[begin DATA SHOWN]

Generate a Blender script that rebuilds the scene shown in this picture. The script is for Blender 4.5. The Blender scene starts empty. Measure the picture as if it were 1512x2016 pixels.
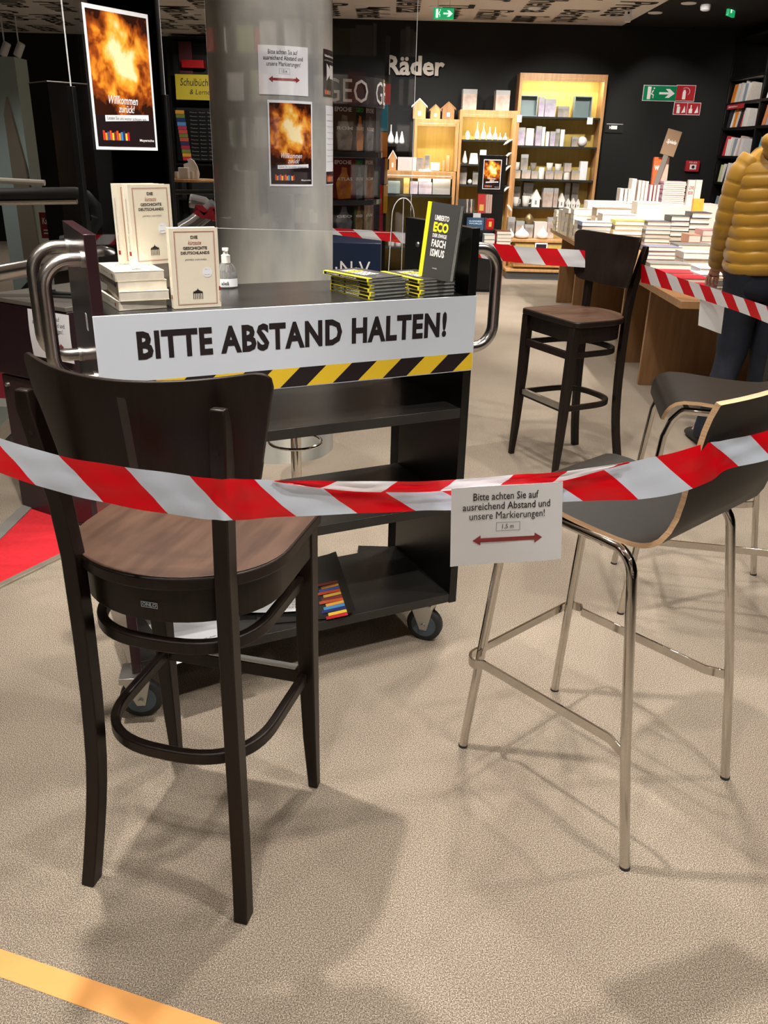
import bpy, bmesh, math, random
from mathutils import Vector, Matrix, Quaternion
PI = math.pi
random.seed(7)
SC = bpy.context.scene
COL = SC.collection
# ------------------------------------------------------------------ camera
F = 1651.8
RW = [Vector((0.99967063, 0.01013813, 0.02357634)), Vector((0.0256637, -0.39490762, -0.91836232)), Vector((0.0, 0.9186649, -0.39503773))]
EYE = Vector((0, 0, 1.5))
cd = bpy.data.cameras.new('camera'); cam = bpy.data.objects.new('camera', cd); COL.objects.link(cam)
cd.sensor_fit = 'VERTICAL'; cd.sensor_height = 36; cd.sensor_width = 27; cd.lens = F * 36 / 2016
cd.clip_start = 0.02; cd.clip_end = 100
m = Matrix.Identity(4)
for i in range(3):
    m[i][0] = RW[0][i]; m[i][1] = -RW[1][i]; m[i][2] = -RW[2][i]
m.translation = EYE
cam.matrix_world = m
SC.camera = cam
# ------------------------------------------------------------------ world, view, lights
w = bpy.data.worlds.new('world'); SC.world = w; w.use_nodes = True
w.node_tree.nodes['Background'].inputs[0].default_value = (1.0, 0.95, 0.9, 1)
w.node_tree.nodes['Background'].inputs[1].default_value = 0.06
SC.view_settings.view_transform = 'Standard'; SC.view_settings.look = 'None'
SC.view_settings.gamma = 1.0; SC.view_settings.use_curve_mapping = False
SC.view_settings.exposure = 0.62
LAMP_W = 78.0
LAMP_COL = (1.0, 0.925, 0.84)
# ------------------------------------------------------------------ helpers
def ray(px, py):
    return RW[0] * (px - 756) + RW[1] * (py - 1008) + RW[2] * F
def onZ(px, py, z=0.0):            # point of the floor (or table) seen at a pixel
    r = ray(px, py); return EYE + r * ((z - EYE.z) / r.z)
def onY(px, py, y):
    r = ray(px, py); return EYE + r * (y / r.y)
def onX(px, py, x):
    r = ray(px, py); return EYE + r * (x / r.x)
def onP(px, py, p, n):             # any plane
    r = ray(px, py); return EYE + r * ((Vector(p) - EYE).dot(Vector(n)) / r.dot(Vector(n)))

MATS = {}
def mat(name, col=(.8, .8, .8), rough=.5, metal=0.0, spec=.5, noise=0.0, nscale=20, stretch=(1, 1, 1), bump=0.0, bscale=200, trans=0.0, alpha=1.0, emit=None, es=1.0, coat=0.0, ior=1.45, col2=None, sheen=0):
    if name in MATS: return MATS[name]
    mt = bpy.data.materials.new(name); mt.use_nodes = True
    nt = mt.node_tree; b = nt.nodes['Principled BSDF']
    b.inputs['Base Color'].default_value = (*col, 1); b.inputs['Roughness'].default_value = rough
    b.inputs['Metallic'].default_value = metal; b.inputs['Specular IOR Level'].default_value = spec
    b.inputs['Transmission Weight'].default_value = trans; b.inputs['Alpha'].default_value = alpha
    b.inputs['Coat Weight'].default_value = coat; b.inputs['IOR'].default_value = ior
    if sheen: b.inputs['Sheen Weight'].default_value = sheen
    if emit: b.inputs['Emission Color'].default_value = (*emit, 1); b.inputs['Emission Strength'].default_value = es
    tc = nt.nodes.new('ShaderNodeTexCoord')
    if noise or col2:
        mp = nt.nodes.new('ShaderNodeMapping'); mp.inputs['Scale'].default_value = stretch
        nt.links.new(tc.outputs['Object'], mp.inputs[0])
        n = nt.nodes.new('ShaderNodeTexNoise'); n.inputs['Scale'].default_value = nscale; n.inputs['Detail'].default_value = 4
        nt.links.new(mp.outputs[0], n.inputs['Vector'])
        cr = nt.nodes.new('ShaderNodeValToRGB')
        c2 = col2 if col2 else tuple(min(1, c * (1 + noise)) for c in col); c1 = col if col2 else tuple(c * (1 - noise) for c in col)
        cr.color_ramp.elements[0].position = .3; cr.color_ramp.elements[0].color = (*c1, 1)
        cr.color_ramp.elements[1].position = .7; cr.color_ramp.elements[1].color = (*c2, 1)
        nt.links.new(n.outputs[0], cr.inputs[0]); nt.links.new(cr.outputs[0], b.inputs['Base Color'])
    if bump:
        n2 = nt.nodes.new('ShaderNodeTexNoise'); n2.inputs['Scale'].default_value = bscale; n2.inputs['Detail'].default_value = 3
        mp2 = nt.nodes.new('ShaderNodeMapping'); mp2.inputs['Scale'].default_value = stretch
        nt.links.new(tc.outputs['Object'], mp2.inputs[0]); nt.links.new(mp2.outputs[0], n2.inputs['Vector'])
        bp = nt.nodes.new('ShaderNodeBump'); bp.inputs['Strength'].default_value = bump; bp.inputs['Distance'].default_value = .002
        nt.links.new(n2.outputs[0], bp.inputs['Height']); nt.links.new(bp.outputs[0], b.inputs['Normal'])
    MATS[name] = mt; return mt
def paint(c, rough=.5):            # plain printed / painted colour
    key = 'paint_%d_%d_%d_%d' % tuple(int(v * 99) for v in (*c, rough))
    return mat(key, c, rough, noise=.06, nscale=9)
def s2l(r, g, b):
    f = lambda v: ((v / 255 + .055) / 1.055) ** 2.4 if v > 10 else v / 255 / 12.92
    return (f(r), f(g), f(b))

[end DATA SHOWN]

_SHORT EXERCISE_
Repeat the material exactly as it reads, without any of its pictures.

_WORKED SOLUTION_
Generate a Blender script that rebuilds the scene shown in this picture. The script is for Blender 4.5. The Blender scene starts empty. Measure the picture as if it were 1512x2016 pixels.
import bpy, bmesh, math, random
from mathutils import Vector, Matrix, Quaternion
PI = math.pi
random.seed(7)
SC = bpy.context.scene
COL = SC.collection
# ------------------------------------------------------------------ camera
F = 1651.8
RW = [Vector((0.99967063, 0.01013813, 0.02357634)), Vector((0.0256637, -0.39490762, -0.91836232)), Vector((0.0, 0.9186649, -0.39503773))]
EYE = Vector((0, 0, 1.5))
cd = bpy.data.cameras.new('camera'); cam = bpy.data.objects.new('camera', cd); COL.objects.link(cam)
cd.sensor_fit = 'VERTICAL'; cd.sensor_height = 36; cd.sensor_width = 27; cd.lens = F * 36 / 2016
cd.clip_start = 0.02; cd.clip_end = 100
m = Matrix.Identity(4)
for i in range(3):
    m[i][0] = RW[0][i]; m[i][1] = -RW[1][i]; m[i][2] = -RW[2][i]
m.translation = EYE
cam.matrix_world = m
SC.camera = cam
# ------------------------------------------------------------------ world, view, lights
w = bpy.data.worlds.new('world'); SC.world = w; w.use_nodes = True
w.node_tree.nodes['Background'].inputs[0].default_value = (1.0, 0.95, 0.9, 1)
w.node_tree.nodes['Background'].inputs[1].default_value = 0.06
SC.view_settings.view_transform = 'Standard'; SC.view_settings.look = 'None'
SC.view_settings.gamma = 1.0; SC.view_settings.use_curve_mapping = False
SC.view_settings.exposure = 0.62
LAMP_W = 78.0
LAMP_COL = (1.0, 0.925, 0.84)
# ------------------------------------------------------------------ helpers
def ray(px, py):
    return RW[0] * (px - 756) + RW[1] * (py - 1008) + RW[2] * F
def onZ(px, py, z=0.0):            # point of the floor (or table) seen at a pixel
    r = ray(px, py); return EYE + r * ((z - EYE.z) / r.z)
def onY(px, py, y):
    r = ray(px, py); return EYE + r * (y / r.y)
def onX(px, py, x):
    r = ray(px, py); return EYE + r * (x / r.x)
def onP(px, py, p, n):             # any plane
    r = ray(px, py); return EYE + r * ((Vector(p) - EYE).dot(Vector(n)) / r.dot(Vector(n)))

MATS = {}
def mat(name, col=(.8, .8, .8), rough=.5, metal=0.0, spec=.5, noise=0.0, nscale=20, stretch=(1, 1, 1), bump=0.0, bscale=200, trans=0.0, alpha=1.0, emit=None, es=1.0, coat=0.0, ior=1.45, col2=None, sheen=0):
    if name in MATS: return MATS[name]
    mt = bpy.data.materials.new(name); mt.use_nodes = True
    nt = mt.node_tree; b = nt.nodes['Principled BSDF']
    b.inputs['Base Color'].default_value = (*col, 1); b.inputs['Roughness'].default_value = rough
    b.inputs['Metallic'].default_value = metal; b.inputs['Specular IOR Level'].default_value = spec
    b.inputs['Transmission Weight'].default_value = trans; b.inputs['Alpha'].default_value = alpha
    b.inputs['Coat Weight'].default_value = coat; b.inputs['IOR'].default_value = ior
    if sheen: b.inputs['Sheen Weight'].default_value = sheen
    if emit: b.inputs['Emission Color'].default_value = (*emit, 1); b.inputs['Emission Strength'].default_value = es
    tc = nt.nodes.new('ShaderNodeTexCoord')
    if noise or col2:
        mp = nt.nodes.new('ShaderNodeMapping'); mp.inputs['Scale'].default_value = stretch
        nt.links.new(tc.outputs['Object'], mp.inputs[0])
        n = nt.nodes.new('ShaderNodeTexNoise'); n.inputs['Scale'].default_value = nscale; n.inputs['Detail'].default_value = 4
        nt.links.new(mp.outputs[0], n.inputs['Vector'])
        cr = nt.nodes.new('ShaderNodeValToRGB')
        c2 = col2 if col2 else tuple(min(1, c * (1 + noise)) for c in col); c1 = col if col2 else tuple(c * (1 - noise) for c in col)
        cr.color_ramp.elements[0].position = .3; cr.color_ramp.elements[0].color = (*c1, 1)
        cr.color_ramp.elements[1].position = .7; cr.color_ramp.elements[1].color = (*c2, 1)
        nt.links.new(n.outputs[0], cr.inputs[0]); nt.links.new(cr.outputs[0], b.inputs['Base Color'])
    if bump:
        n2 = nt.nodes.new('ShaderNodeTexNoise'); n2.inputs['Scale'].default_value = bscale; n2.inputs['Detail'].default_value = 3
        mp2 = nt.nodes.new('ShaderNodeMapping'); mp2.inputs['Scale'].default_value = stretch
        nt.links.new(tc.outputs['Object'], mp2.inputs[0]); nt.links.new(mp2.outputs[0], n2.inputs['Vector'])
        bp = nt.nodes.new('ShaderNodeBump'); bp.inputs['Strength'].default_value = bump; bp.inputs['Distance'].default_value = .002
        nt.links.new(n2.outputs[0], bp.inputs['Height']); nt.links.new(bp.outputs[0], b.inputs['Normal'])
    MATS[name] = mt; return mt
def paint(c, rough=.5):            # plain printed / painted colour
    key = 'paint_%d_%d_%d_%d' % tuple(int(v * 99) for v in (*c, rough))
    return mat(key, c, rough, noise=.06, nscale=9)
def s2l(r, g, b):
    f = lambda v: ((v / 255 + .055) / 1.055) ** 2.4 if v > 10 else v / 255 / 12.92
    return (f(r), f(g), f(b))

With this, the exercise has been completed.